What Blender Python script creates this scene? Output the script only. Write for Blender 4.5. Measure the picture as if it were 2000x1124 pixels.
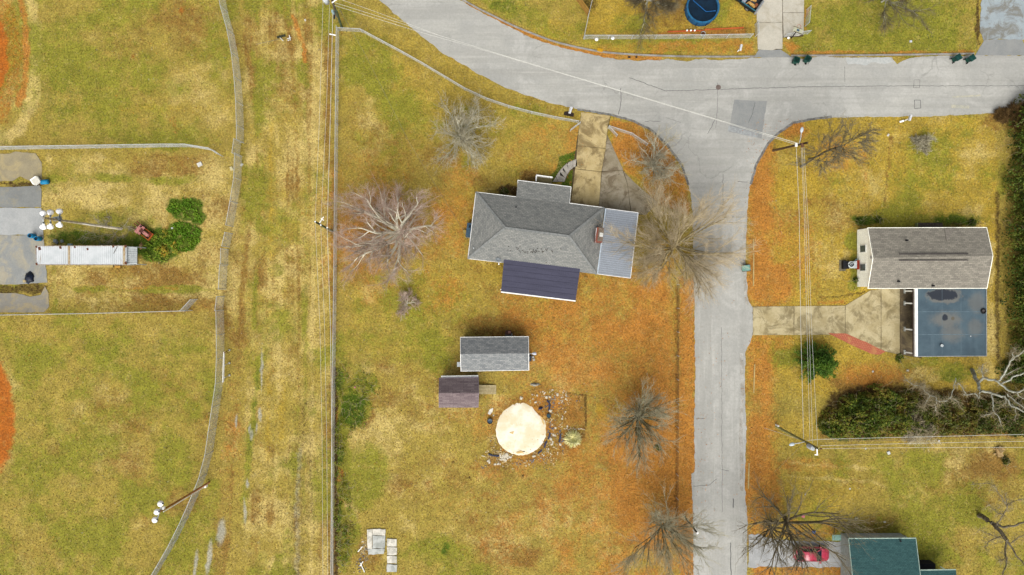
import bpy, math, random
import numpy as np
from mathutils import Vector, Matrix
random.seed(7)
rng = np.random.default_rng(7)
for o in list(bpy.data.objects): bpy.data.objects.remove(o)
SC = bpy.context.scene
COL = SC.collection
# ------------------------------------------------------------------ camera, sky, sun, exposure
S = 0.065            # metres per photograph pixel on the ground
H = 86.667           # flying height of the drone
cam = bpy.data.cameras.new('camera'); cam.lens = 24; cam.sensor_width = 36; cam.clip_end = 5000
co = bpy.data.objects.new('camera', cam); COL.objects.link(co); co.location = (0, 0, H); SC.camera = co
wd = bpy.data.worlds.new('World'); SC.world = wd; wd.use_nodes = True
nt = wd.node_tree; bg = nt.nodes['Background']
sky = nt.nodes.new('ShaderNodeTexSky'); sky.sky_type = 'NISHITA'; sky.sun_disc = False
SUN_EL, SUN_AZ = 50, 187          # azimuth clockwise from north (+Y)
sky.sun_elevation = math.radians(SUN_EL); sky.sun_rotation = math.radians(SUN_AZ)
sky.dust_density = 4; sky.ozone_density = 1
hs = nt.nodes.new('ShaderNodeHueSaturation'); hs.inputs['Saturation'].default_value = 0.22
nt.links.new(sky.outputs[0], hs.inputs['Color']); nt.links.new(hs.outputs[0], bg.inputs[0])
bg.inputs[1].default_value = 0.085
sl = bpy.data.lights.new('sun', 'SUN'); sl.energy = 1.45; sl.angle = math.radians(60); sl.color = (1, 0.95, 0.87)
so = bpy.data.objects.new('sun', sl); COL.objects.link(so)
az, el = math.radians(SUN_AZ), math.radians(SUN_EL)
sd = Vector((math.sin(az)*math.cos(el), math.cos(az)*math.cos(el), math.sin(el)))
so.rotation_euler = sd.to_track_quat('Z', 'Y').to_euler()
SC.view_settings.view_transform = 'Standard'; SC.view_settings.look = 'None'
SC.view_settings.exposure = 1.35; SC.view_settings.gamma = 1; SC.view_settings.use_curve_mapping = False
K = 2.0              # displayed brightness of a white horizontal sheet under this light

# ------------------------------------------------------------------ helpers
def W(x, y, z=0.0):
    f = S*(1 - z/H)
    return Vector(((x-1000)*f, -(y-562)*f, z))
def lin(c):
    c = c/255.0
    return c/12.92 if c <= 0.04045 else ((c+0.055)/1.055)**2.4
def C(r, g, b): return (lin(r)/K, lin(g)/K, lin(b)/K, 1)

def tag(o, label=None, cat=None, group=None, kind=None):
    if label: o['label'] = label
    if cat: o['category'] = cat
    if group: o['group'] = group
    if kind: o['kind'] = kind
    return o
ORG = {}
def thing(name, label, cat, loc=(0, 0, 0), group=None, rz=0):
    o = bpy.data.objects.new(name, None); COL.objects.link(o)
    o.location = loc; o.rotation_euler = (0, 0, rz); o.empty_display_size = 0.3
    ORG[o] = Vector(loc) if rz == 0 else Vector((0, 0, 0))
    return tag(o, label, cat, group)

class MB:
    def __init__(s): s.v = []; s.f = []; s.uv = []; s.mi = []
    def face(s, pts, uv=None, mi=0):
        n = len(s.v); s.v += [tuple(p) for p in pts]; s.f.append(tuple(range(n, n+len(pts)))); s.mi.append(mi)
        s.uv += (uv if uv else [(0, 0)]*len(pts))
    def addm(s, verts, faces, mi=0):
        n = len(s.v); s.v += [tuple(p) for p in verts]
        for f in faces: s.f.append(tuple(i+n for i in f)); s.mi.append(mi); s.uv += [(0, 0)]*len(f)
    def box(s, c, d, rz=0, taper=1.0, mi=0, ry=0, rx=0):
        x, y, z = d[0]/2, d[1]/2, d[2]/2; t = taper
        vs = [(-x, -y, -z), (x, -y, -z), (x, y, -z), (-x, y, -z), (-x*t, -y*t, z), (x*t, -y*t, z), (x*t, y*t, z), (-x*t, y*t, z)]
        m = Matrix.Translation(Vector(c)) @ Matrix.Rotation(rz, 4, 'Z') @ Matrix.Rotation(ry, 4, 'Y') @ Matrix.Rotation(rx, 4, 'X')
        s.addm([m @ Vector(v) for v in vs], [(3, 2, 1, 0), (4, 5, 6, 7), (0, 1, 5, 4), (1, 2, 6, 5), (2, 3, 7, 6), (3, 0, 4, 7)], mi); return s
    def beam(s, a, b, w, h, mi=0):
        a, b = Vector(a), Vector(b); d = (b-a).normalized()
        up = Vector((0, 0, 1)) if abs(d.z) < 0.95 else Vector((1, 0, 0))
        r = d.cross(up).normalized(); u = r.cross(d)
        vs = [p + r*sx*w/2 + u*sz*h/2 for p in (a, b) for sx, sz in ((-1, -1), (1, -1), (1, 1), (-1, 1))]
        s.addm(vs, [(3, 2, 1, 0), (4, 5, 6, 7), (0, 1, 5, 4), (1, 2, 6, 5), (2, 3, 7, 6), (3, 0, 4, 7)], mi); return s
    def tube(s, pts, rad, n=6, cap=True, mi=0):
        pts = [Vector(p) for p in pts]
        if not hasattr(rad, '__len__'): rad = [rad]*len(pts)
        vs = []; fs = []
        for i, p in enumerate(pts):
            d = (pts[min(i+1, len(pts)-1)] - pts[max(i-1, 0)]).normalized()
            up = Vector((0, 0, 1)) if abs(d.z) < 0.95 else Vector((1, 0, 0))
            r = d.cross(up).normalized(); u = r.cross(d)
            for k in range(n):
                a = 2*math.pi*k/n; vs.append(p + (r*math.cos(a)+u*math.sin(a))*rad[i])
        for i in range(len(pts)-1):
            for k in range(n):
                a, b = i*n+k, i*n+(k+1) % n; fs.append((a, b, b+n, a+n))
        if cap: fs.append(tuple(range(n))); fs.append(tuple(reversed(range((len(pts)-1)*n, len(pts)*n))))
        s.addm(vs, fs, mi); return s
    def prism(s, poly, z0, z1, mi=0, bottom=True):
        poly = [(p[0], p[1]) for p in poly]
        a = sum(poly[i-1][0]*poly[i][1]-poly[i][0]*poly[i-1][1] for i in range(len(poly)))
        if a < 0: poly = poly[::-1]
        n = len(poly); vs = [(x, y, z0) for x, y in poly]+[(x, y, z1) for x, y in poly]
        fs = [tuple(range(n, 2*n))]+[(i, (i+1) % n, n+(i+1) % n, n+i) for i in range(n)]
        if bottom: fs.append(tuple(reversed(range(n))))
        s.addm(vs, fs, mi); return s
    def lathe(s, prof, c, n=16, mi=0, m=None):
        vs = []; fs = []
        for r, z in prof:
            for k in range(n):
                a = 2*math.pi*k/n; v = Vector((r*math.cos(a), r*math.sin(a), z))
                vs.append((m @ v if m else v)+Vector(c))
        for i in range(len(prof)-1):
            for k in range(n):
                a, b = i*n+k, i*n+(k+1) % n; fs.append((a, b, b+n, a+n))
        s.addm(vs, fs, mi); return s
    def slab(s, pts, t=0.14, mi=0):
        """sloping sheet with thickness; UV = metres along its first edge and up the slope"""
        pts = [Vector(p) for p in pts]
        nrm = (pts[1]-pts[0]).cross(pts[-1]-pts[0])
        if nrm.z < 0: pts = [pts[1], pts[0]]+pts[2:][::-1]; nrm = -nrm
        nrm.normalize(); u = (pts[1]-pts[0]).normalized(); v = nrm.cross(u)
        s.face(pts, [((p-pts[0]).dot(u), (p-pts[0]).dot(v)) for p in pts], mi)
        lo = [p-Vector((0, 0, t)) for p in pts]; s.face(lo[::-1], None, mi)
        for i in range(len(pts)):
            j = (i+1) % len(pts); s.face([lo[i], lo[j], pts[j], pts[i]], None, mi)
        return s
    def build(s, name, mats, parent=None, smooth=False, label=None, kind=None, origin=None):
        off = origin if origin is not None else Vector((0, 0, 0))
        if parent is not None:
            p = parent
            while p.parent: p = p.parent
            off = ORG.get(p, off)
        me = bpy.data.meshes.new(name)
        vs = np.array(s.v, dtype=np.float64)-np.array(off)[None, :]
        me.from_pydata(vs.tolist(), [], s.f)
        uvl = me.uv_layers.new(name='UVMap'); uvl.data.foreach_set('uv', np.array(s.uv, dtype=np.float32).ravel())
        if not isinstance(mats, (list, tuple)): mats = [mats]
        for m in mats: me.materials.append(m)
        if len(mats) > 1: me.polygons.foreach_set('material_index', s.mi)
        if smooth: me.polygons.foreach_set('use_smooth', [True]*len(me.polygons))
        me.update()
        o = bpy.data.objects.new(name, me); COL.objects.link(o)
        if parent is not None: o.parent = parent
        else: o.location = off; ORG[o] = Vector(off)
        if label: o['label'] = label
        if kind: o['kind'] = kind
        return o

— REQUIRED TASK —
Write down only how many lines in the listing contain the word "scene".

— RESPONSE BELOW —
2